* _Written task_: Reproduce the entries shown below only from the line with "(3, 7) else 0" down to the line with "bmesh.ops.recalc_face_normals(bm, faces=bm.faces[:])", keeping both end lines and copying each one exactly.

* _Input data_:
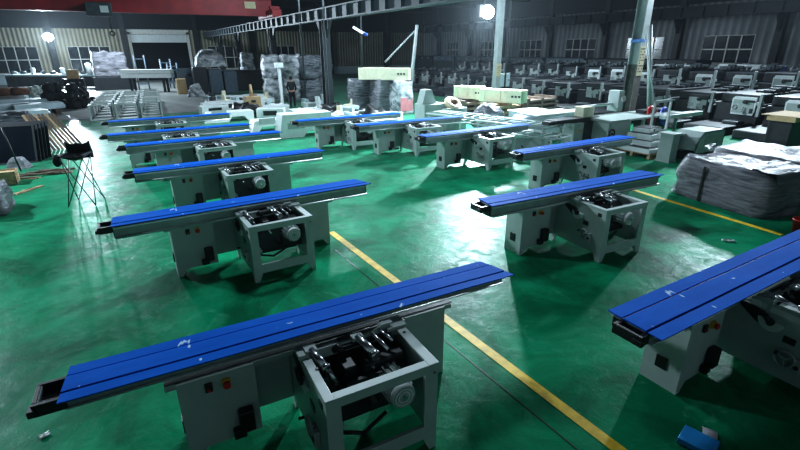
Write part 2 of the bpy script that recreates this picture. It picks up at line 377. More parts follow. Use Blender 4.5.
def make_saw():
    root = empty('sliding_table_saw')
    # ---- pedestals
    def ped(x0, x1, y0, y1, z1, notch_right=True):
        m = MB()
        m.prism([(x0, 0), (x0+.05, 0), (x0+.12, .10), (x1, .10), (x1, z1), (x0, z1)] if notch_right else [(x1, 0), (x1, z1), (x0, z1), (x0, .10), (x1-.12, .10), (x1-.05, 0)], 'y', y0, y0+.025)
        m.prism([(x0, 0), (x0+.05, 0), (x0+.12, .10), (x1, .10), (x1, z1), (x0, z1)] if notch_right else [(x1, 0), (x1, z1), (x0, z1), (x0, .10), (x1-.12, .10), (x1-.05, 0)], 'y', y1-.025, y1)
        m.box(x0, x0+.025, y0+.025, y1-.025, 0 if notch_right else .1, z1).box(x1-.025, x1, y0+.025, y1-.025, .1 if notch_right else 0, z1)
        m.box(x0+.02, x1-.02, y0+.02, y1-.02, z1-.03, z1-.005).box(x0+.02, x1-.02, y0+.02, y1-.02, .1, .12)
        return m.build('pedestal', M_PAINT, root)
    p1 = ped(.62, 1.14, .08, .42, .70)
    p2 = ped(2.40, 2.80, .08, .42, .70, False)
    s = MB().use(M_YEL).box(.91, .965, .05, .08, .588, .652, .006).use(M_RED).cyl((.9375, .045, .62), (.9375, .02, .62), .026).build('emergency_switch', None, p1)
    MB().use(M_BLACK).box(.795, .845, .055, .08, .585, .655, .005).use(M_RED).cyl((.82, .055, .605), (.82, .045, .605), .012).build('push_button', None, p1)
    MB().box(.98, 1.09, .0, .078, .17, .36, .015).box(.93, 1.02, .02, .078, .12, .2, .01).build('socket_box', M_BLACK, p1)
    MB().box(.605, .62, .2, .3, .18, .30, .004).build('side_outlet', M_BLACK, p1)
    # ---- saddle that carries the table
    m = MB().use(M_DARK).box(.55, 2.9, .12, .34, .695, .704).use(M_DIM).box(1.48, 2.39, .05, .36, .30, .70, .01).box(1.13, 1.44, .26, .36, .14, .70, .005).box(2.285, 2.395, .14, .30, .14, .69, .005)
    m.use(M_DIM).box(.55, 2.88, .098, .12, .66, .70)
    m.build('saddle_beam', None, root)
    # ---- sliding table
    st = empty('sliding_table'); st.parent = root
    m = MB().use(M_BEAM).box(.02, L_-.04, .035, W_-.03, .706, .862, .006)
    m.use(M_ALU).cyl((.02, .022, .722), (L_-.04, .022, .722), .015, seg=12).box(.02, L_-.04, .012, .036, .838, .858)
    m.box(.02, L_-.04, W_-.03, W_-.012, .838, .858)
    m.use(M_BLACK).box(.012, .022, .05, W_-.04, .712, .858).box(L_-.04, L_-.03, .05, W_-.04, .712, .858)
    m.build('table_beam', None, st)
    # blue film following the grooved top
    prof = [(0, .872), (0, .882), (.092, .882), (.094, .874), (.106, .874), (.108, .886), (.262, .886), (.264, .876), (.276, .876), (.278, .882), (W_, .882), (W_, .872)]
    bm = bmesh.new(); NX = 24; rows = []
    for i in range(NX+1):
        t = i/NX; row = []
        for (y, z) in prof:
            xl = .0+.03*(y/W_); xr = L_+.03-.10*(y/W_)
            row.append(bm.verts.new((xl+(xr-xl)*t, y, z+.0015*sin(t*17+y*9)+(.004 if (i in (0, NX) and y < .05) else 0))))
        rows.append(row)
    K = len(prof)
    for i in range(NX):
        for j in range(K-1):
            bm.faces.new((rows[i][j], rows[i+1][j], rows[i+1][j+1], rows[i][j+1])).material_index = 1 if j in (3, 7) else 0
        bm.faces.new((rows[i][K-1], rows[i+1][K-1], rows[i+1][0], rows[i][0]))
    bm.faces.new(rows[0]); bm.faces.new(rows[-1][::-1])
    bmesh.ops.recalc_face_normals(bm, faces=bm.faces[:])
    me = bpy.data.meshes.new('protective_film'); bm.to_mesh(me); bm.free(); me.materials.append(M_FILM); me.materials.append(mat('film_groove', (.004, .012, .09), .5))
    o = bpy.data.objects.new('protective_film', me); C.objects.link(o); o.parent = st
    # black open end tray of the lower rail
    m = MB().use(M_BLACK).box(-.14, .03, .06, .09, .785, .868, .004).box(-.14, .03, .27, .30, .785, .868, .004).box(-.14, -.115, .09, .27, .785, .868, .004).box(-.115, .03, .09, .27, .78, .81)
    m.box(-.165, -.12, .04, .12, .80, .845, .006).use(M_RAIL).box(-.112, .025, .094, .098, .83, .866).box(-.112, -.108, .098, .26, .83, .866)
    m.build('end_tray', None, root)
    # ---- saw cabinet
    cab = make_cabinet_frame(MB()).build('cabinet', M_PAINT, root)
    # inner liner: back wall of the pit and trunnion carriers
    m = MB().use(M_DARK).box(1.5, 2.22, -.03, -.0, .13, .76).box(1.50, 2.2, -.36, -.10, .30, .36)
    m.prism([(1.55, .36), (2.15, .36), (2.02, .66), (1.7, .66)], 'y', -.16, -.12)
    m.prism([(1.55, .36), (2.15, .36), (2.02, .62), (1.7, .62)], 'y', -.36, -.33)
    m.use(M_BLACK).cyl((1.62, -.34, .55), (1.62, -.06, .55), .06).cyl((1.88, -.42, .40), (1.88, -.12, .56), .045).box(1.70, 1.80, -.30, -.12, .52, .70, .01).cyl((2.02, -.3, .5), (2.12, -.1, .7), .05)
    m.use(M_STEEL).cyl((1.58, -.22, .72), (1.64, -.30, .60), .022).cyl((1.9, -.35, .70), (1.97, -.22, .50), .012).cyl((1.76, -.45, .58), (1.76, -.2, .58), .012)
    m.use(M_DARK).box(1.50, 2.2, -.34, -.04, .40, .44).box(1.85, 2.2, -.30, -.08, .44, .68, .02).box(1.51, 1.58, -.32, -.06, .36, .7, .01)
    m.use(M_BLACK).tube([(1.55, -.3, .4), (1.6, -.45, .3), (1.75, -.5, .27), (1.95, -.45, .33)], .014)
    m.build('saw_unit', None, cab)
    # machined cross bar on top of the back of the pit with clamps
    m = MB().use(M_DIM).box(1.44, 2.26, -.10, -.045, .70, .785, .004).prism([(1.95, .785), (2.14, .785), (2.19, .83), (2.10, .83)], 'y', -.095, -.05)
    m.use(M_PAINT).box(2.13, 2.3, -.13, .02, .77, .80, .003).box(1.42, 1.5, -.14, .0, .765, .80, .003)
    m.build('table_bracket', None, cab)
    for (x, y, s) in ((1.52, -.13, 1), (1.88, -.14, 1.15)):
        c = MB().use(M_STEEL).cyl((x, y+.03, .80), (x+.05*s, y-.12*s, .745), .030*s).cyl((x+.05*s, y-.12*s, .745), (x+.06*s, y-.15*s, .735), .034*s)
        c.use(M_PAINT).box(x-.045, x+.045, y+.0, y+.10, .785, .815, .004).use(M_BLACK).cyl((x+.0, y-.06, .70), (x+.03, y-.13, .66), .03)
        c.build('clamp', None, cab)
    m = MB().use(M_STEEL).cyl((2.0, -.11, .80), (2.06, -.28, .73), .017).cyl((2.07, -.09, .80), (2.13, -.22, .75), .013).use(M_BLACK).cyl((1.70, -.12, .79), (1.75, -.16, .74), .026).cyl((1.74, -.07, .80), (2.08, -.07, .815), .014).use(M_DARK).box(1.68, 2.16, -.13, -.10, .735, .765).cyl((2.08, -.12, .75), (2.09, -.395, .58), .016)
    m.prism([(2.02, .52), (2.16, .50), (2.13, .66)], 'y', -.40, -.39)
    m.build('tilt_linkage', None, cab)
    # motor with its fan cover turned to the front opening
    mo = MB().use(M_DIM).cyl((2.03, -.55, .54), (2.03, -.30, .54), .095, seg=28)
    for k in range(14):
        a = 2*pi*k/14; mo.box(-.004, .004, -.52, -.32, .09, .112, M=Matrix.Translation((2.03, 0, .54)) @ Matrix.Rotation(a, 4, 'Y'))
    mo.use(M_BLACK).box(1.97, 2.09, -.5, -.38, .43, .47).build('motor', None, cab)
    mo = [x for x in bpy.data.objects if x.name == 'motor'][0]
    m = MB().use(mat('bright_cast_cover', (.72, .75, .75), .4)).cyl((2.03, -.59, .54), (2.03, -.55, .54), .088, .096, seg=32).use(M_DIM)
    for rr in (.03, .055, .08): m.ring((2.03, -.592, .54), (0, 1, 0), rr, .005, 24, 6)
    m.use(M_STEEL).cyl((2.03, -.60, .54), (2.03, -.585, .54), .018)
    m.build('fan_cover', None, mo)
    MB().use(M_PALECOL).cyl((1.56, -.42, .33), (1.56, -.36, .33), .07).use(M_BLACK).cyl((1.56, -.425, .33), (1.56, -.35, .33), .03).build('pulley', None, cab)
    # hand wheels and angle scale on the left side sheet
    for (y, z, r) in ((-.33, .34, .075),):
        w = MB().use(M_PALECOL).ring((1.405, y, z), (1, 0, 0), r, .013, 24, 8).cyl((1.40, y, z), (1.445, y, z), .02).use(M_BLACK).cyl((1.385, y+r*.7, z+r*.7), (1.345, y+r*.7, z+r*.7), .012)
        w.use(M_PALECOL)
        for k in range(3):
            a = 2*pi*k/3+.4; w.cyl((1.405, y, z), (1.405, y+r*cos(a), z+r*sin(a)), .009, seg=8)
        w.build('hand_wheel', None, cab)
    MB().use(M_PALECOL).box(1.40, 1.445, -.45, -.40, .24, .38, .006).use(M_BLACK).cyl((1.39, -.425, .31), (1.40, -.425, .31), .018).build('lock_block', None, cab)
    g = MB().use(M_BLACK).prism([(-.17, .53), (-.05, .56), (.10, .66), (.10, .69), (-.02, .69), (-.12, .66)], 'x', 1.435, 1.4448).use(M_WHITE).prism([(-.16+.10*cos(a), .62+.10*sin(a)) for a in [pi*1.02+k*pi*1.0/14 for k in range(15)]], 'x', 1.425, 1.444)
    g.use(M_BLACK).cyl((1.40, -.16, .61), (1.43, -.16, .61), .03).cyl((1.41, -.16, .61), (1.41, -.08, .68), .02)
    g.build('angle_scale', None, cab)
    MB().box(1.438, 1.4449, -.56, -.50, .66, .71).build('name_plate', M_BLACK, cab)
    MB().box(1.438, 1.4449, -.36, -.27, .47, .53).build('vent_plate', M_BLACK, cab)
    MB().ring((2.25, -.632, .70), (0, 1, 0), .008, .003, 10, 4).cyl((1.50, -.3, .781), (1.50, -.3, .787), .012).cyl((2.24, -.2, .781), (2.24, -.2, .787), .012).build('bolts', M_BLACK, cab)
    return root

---

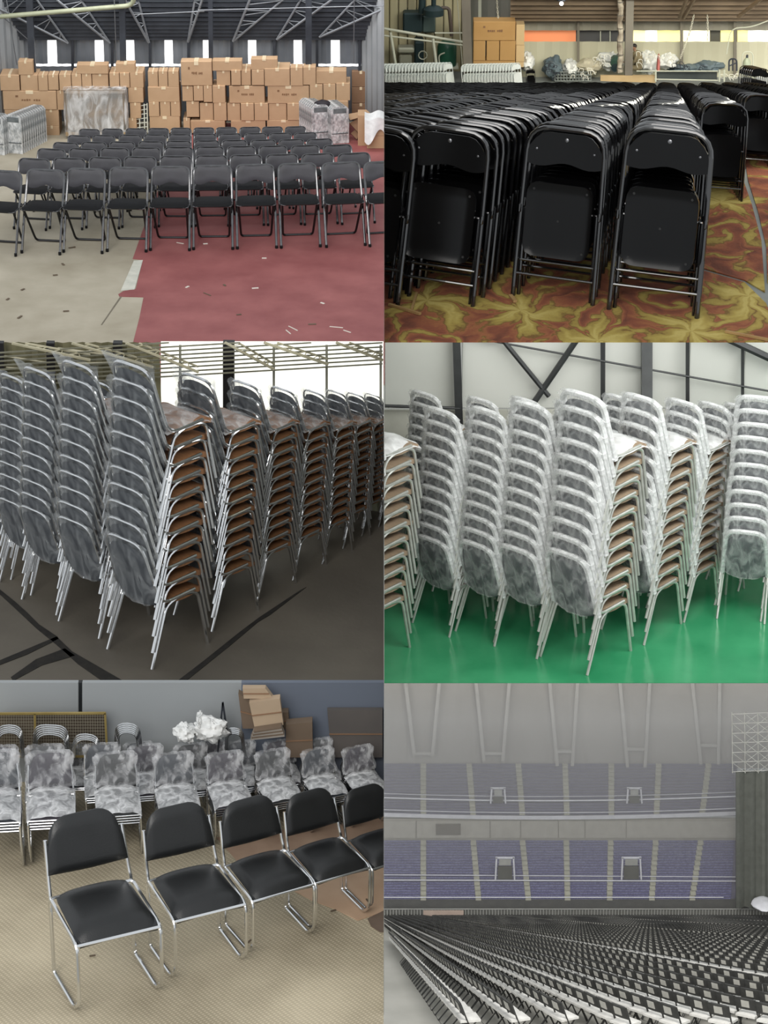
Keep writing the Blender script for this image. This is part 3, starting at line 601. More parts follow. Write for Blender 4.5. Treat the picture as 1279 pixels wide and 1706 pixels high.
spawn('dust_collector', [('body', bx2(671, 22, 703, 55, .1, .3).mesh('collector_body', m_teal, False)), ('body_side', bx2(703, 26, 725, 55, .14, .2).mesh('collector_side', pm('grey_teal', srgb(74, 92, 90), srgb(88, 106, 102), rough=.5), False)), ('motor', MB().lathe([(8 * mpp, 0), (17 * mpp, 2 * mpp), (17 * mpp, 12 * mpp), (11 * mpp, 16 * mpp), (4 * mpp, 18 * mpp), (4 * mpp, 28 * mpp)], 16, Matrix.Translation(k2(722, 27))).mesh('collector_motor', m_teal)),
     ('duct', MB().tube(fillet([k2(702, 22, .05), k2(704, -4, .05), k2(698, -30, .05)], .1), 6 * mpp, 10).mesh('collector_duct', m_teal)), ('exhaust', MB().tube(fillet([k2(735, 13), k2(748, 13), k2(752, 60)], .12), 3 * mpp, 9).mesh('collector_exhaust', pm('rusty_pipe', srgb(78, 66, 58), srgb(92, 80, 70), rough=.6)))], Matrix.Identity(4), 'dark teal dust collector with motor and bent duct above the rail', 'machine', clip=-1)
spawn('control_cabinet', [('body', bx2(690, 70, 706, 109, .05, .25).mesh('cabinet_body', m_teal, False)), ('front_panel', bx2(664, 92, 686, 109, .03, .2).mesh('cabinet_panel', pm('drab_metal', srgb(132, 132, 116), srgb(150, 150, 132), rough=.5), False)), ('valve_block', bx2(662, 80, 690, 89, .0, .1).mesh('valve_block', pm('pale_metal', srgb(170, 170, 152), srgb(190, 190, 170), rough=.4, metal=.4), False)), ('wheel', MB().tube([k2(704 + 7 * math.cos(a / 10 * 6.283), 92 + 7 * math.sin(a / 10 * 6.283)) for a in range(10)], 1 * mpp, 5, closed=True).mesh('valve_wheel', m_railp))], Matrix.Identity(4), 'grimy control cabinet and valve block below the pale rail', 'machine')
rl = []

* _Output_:
            bm.faces.new((rows[i][j], rows[i+1][j], rows[i+1][j+1], rows[i][j+1])).material_index = 1 if j in (3, 7) else 0
        bm.faces.new((rows[i][K-1], rows[i+1][K-1], rows[i+1][0], rows[i][0]))
    bm.faces.new(rows[0]); bm.faces.new(rows[-1][::-1])
    bmesh.ops.recalc_face_normals(bm, faces=bm.faces[:])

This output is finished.